Referring Expression Comprehension for Small Objects
Kanoko Goto, Takumi Hirose, Mahiro Ukai, Shuhei Kurita, Nakamasa Inoue
TL;DR
This work tackles the difficulty of referring expression comprehension for extremely small objects in autonomous driving. It introduces SOREC, a dataset of 100,000 referring-expression–bounding-box pairs for tiny road objects, and PIZA, a progressive-iterative zooming adapter for parameter-efficient fine-tuning that enables autoregressive zooming to localize targets. Experiments show that applying PIZA to GroundingDINO yields significant accuracy gains with far fewer trainable parameters, outperforming baselines and ablations across multiple settings.

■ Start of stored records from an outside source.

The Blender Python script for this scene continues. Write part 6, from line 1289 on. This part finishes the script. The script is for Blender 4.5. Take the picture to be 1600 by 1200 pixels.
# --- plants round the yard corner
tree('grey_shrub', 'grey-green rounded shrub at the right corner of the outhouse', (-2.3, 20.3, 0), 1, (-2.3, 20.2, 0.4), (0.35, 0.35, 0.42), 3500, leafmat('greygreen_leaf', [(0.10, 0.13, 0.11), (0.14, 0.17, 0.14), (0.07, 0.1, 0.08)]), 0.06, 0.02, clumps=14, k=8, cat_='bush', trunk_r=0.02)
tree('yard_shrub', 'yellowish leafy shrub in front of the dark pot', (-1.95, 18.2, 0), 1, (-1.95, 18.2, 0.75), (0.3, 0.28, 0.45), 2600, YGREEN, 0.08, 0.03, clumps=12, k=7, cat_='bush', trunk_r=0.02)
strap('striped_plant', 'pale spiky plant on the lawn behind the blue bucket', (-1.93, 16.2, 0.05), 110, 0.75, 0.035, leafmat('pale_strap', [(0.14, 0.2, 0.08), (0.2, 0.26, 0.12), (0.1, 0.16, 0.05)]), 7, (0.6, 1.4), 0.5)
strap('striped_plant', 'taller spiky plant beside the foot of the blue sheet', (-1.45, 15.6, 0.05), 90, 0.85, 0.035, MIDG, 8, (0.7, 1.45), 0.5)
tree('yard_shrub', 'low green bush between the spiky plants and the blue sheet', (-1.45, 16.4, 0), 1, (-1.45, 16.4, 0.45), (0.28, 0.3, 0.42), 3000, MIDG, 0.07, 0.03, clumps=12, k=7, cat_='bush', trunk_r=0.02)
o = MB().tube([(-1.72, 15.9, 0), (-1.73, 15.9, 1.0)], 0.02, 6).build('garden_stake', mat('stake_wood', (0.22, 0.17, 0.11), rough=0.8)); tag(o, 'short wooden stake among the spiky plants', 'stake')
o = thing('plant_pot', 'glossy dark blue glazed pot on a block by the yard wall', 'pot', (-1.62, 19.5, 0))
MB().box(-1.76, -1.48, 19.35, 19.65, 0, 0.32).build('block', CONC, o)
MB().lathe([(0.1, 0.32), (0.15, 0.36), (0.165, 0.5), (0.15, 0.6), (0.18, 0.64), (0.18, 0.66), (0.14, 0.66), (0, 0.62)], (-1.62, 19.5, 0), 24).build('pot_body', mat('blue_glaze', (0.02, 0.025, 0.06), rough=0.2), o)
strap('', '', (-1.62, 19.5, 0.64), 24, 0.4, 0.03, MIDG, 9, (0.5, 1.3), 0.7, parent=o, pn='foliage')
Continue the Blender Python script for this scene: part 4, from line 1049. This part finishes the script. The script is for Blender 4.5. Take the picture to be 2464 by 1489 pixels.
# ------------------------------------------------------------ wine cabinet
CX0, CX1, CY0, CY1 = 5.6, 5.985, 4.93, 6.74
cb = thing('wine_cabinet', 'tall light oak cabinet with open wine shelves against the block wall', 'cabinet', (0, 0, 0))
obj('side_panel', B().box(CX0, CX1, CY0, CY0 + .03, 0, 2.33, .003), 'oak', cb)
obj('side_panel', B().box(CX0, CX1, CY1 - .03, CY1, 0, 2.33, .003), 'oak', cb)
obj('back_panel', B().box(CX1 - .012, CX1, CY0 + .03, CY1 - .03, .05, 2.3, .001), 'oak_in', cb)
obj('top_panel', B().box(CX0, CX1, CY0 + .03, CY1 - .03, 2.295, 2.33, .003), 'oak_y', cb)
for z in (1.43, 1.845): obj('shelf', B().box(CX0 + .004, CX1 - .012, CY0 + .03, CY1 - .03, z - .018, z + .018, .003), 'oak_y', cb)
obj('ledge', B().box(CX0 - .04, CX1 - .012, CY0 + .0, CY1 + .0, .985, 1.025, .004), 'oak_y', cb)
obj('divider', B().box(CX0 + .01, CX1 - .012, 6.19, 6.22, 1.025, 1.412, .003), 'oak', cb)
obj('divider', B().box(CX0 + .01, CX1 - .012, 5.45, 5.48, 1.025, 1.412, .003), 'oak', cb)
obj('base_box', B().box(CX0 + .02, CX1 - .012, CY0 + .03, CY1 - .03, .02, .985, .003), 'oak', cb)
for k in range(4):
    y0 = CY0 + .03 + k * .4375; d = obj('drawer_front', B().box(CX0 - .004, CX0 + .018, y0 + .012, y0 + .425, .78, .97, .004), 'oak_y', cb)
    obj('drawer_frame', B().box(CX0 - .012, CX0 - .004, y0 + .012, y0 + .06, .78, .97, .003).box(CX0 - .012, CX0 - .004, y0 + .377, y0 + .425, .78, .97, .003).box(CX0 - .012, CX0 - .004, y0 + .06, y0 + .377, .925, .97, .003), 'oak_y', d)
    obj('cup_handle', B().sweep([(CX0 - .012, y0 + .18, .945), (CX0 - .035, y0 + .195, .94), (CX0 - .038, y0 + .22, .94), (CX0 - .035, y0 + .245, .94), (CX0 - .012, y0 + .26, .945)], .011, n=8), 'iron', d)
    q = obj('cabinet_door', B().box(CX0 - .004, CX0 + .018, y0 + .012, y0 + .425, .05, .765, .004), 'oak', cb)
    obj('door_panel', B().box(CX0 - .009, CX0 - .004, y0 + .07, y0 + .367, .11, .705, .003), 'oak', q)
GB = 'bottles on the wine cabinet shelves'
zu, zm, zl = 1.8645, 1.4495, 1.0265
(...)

The dataset and method together advance small-object REC and offer practical implications for safe, precise object localization in real-world driving scenarios.
Abstract
Referring expression comprehension (REC) aims to localize the target object described by a natural language expression. Recent advances in vision-language learning have led to significant performance improvements in REC tasks. However, localizing extremely small objects remains a considerable challenge despite its importance in real-world applications such as autonomous driving. To address this issue, we introduce a novel dataset and method for REC targeting small objects. First, we present the small object REC (SOREC) dataset, which consists of 100,000 pairs of referring expressions and corresponding bounding boxes for small objects in driving scenarios. Second, we propose the progressive-iterative zooming adapter (PIZA), an adapter module for parameter-efficient fine-tuning that enables models to progressively zoom in and localize small objects. In a series of experiments, we apply PIZA to GroundingDINO and demonstrate a significant improvement in accuracy on the SOREC dataset. Our dataset, codes and pre-trained models are publicly available on the project page.